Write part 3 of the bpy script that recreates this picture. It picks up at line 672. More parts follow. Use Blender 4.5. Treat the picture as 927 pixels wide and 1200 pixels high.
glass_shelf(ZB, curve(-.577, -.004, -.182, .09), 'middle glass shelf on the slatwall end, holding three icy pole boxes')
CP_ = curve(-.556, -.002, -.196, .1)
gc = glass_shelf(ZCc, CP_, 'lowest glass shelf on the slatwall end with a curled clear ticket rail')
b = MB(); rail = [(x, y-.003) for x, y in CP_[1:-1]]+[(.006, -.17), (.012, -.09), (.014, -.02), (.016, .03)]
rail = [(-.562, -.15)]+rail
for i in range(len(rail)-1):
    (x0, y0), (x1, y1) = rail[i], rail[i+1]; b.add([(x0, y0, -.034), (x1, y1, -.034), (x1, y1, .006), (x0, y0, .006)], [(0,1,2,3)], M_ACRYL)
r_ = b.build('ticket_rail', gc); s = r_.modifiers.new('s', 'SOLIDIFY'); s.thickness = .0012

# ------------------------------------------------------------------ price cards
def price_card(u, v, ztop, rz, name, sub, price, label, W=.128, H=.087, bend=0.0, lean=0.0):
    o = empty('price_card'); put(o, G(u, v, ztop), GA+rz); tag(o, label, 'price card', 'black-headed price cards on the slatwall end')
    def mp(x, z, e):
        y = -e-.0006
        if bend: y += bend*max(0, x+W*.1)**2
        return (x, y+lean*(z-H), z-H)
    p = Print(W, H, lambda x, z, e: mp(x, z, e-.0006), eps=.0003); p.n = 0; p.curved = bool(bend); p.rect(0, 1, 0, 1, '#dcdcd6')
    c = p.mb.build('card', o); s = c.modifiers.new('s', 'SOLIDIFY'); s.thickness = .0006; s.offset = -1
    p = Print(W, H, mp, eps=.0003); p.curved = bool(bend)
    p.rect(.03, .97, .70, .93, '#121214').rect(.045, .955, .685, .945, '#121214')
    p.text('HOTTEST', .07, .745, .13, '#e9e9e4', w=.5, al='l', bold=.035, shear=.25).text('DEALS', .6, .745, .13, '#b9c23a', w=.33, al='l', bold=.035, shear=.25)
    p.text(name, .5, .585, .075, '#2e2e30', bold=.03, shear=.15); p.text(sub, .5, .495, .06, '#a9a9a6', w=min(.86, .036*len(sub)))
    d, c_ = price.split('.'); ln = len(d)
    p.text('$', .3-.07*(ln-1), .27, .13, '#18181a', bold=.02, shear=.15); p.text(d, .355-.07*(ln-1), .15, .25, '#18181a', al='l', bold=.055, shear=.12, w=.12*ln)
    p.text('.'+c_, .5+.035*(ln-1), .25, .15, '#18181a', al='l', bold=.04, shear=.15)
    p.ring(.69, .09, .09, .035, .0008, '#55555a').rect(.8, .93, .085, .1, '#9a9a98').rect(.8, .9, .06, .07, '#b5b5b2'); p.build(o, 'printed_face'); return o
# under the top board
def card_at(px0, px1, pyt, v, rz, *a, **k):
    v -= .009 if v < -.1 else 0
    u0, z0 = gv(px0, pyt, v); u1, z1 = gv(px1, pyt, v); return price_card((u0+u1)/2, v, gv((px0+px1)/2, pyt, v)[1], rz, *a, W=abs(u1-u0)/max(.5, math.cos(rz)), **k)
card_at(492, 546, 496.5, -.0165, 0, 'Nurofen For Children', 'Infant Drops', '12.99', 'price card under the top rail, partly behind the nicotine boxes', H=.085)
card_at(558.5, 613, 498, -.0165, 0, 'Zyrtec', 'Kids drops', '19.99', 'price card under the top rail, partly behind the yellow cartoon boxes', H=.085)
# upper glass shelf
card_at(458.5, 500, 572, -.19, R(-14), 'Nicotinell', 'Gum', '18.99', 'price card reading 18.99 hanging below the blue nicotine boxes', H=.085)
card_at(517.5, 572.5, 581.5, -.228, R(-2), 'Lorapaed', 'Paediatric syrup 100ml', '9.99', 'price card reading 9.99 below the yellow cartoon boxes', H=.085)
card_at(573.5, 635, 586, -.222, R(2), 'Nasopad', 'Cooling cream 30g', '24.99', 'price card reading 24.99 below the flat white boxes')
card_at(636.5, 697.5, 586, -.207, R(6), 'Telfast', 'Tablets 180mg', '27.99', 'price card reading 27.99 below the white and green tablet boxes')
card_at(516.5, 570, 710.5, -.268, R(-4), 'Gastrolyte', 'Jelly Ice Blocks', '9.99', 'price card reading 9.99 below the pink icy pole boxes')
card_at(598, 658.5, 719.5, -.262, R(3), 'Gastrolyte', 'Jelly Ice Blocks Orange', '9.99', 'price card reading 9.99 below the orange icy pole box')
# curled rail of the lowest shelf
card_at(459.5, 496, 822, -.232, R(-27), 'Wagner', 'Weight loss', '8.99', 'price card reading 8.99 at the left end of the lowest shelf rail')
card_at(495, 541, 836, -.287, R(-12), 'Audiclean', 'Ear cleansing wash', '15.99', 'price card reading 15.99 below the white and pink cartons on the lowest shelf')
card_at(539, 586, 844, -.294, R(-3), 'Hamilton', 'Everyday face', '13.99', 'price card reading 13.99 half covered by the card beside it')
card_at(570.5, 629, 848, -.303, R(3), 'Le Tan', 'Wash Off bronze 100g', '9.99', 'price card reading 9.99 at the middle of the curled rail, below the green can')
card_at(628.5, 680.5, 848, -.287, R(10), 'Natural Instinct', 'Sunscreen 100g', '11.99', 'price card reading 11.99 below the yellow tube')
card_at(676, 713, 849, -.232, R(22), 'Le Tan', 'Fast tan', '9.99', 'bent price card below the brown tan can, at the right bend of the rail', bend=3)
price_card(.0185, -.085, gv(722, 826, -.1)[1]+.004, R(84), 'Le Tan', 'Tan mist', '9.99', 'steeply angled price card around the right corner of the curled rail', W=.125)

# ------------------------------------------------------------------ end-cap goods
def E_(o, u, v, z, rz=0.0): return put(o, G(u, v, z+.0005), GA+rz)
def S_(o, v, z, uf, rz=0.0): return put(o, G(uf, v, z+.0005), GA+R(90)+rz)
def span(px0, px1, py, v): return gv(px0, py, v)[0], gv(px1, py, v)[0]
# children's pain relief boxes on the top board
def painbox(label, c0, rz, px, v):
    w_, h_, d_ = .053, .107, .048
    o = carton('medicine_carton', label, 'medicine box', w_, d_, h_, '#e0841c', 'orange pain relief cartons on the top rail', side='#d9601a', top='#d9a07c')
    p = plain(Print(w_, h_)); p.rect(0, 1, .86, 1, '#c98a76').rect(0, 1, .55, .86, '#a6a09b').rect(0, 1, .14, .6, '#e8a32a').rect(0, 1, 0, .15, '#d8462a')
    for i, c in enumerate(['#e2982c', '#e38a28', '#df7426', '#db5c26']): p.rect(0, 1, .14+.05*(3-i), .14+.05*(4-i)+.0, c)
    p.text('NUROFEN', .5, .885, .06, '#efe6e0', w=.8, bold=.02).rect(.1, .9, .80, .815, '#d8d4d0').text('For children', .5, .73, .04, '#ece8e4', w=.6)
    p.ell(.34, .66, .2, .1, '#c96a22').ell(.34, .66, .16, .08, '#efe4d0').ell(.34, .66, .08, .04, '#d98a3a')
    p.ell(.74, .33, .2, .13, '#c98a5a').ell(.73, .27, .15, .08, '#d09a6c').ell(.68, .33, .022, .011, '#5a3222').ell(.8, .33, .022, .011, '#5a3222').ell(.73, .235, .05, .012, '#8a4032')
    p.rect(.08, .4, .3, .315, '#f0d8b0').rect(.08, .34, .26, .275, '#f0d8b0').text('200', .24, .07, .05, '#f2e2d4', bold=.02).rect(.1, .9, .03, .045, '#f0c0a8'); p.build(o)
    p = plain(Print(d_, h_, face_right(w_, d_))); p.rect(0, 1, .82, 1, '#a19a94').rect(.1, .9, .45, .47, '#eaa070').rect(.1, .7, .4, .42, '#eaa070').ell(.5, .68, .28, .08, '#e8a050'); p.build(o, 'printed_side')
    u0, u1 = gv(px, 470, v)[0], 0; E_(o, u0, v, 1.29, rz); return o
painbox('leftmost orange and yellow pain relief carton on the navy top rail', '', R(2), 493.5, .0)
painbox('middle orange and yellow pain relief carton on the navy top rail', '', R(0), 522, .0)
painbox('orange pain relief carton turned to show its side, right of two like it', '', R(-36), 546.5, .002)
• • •
Work instructions: Lines from the start of the material above through the line containing "r_ = b.build('ticket_rail', gc);" are to be duplicated exactly, and only those.

Exercise result:
Write part 3 of the bpy script that recreates this picture. It picks up at line 672. More parts follow. Use Blender 4.5. Treat the picture as 927 pixels wide and 1200 pixels high.
glass_shelf(ZB, curve(-.577, -.004, -.182, .09), 'middle glass shelf on the slatwall end, holding three icy pole boxes')
CP_ = curve(-.556, -.002, -.196, .1)
gc = glass_shelf(ZCc, CP_, 'lowest glass shelf on the slatwall end with a curled clear ticket rail')
b = MB(); rail = [(x, y-.003) for x, y in CP_[1:-1]]+[(.006, -.17), (.012, -.09), (.014, -.02), (.016, .03)]
rail = [(-.562, -.15)]+rail
for i in range(len(rail)-1):
    (x0, y0), (x1, y1) = rail[i], rail[i+1]; b.add([(x0, y0, -.034), (x1, y1, -.034), (x1, y1, .006), (x0, y0, .006)], [(0,1,2,3)], M_ACRYL)
r_ = b.build('ticket_rail', gc); s = r_.modifiers.new('s', 'SOLIDIFY'); s.thickness = .0012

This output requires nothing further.